__Data section__
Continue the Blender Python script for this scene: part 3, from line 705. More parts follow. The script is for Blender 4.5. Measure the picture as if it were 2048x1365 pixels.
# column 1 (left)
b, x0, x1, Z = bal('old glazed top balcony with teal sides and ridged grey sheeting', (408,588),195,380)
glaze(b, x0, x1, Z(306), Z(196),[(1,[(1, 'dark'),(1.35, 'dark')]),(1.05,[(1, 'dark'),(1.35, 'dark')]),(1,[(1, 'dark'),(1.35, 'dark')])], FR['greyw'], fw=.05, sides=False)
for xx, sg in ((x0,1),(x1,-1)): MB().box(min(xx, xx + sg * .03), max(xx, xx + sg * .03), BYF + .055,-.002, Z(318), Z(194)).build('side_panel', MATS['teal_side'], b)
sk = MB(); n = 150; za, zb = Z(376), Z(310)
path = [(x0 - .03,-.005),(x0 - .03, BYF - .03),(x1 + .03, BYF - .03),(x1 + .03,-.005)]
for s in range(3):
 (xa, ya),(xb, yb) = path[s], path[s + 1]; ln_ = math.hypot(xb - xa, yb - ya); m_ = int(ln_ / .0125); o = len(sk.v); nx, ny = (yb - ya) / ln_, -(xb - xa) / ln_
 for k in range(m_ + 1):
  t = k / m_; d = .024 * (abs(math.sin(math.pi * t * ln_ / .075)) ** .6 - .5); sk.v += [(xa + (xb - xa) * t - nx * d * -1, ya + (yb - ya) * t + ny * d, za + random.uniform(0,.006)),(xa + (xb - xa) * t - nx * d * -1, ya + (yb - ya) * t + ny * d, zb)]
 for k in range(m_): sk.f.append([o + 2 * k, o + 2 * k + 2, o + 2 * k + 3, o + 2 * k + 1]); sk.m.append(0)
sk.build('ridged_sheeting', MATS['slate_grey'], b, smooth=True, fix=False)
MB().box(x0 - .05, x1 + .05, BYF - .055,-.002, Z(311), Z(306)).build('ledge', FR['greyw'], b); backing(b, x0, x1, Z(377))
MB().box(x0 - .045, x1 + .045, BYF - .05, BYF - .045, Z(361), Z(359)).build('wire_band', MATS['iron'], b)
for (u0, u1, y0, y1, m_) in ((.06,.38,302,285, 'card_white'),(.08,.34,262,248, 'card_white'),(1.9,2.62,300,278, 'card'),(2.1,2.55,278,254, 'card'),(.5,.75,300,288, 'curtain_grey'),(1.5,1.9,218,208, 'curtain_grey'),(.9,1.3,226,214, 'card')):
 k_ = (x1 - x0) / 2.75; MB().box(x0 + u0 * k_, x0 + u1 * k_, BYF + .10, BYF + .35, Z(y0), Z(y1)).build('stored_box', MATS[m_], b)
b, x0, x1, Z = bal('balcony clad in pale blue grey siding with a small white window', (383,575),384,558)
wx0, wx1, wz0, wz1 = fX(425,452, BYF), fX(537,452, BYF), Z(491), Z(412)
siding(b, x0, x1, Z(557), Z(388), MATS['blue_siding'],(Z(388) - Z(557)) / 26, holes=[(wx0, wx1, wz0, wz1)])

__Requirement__
Print the material above once more, exactly.

__Answer to the problem__
Continue the Blender Python script for this scene: part 3, from line 705. More parts follow. The script is for Blender 4.5. Measure the picture as if it were 2048x1365 pixels.
# column 1 (left)
b, x0, x1, Z = bal('old glazed top balcony with teal sides and ridged grey sheeting', (408,588),195,380)
glaze(b, x0, x1, Z(306), Z(196),[(1,[(1, 'dark'),(1.35, 'dark')]),(1.05,[(1, 'dark'),(1.35, 'dark')]),(1,[(1, 'dark'),(1.35, 'dark')])], FR['greyw'], fw=.05, sides=False)
for xx, sg in ((x0,1),(x1,-1)): MB().box(min(xx, xx + sg * .03), max(xx, xx + sg * .03), BYF + .055,-.002, Z(318), Z(194)).build('side_panel', MATS['teal_side'], b)
sk = MB(); n = 150; za, zb = Z(376), Z(310)
path = [(x0 - .03,-.005),(x0 - .03, BYF - .03),(x1 + .03, BYF - .03),(x1 + .03,-.005)]
for s in range(3):
 (xa, ya),(xb, yb) = path[s], path[s + 1]; ln_ = math.hypot(xb - xa, yb - ya); m_ = int(ln_ / .0125); o = len(sk.v); nx, ny = (yb - ya) / ln_, -(xb - xa) / ln_
 for k in range(m_ + 1):
  t = k / m_; d = .024 * (abs(math.sin(math.pi * t * ln_ / .075)) ** .6 - .5); sk.v += [(xa + (xb - xa) * t - nx * d * -1, ya + (yb - ya) * t + ny * d, za + random.uniform(0,.006)),(xa + (xb - xa) * t - nx * d * -1, ya + (yb - ya) * t + ny * d, zb)]
 for k in range(m_): sk.f.append([o + 2 * k, o + 2 * k + 2, o + 2 * k + 3, o + 2 * k + 1]); sk.m.append(0)
sk.build('ridged_sheeting', MATS['slate_grey'], b, smooth=True, fix=False)
MB().box(x0 - .05, x1 + .05, BYF - .055,-.002, Z(311), Z(306)).build('ledge', FR['greyw'], b); backing(b, x0, x1, Z(377))
MB().box(x0 - .045, x1 + .045, BYF - .05, BYF - .045, Z(361), Z(359)).build('wire_band', MATS['iron'], b)
for (u0, u1, y0, y1, m_) in ((.06,.38,302,285, 'card_white'),(.08,.34,262,248, 'card_white'),(1.9,2.62,300,278, 'card'),(2.1,2.55,278,254, 'card'),(.5,.75,300,288, 'curtain_grey'),(1.5,1.9,218,208, 'curtain_grey'),(.9,1.3,226,214, 'card')):
 k_ = (x1 - x0) / 2.75; MB().box(x0 + u0 * k_, x0 + u1 * k_, BYF + .10, BYF + .35, Z(y0), Z(y1)).build('stored_box', MATS[m_], b)
b, x0, x1, Z = bal('balcony clad in pale blue grey siding with a small white window', (383,575),384,558)
wx0, wx1, wz0, wz1 = fX(425,452, BYF), fX(537,452, BYF), Z(491), Z(412)
siding(b, x0, x1, Z(557), Z(388), MATS['blue_siding'],(Z(388) - Z(557)) / 26, holes=[(wx0, wx1, wz0, wz1)])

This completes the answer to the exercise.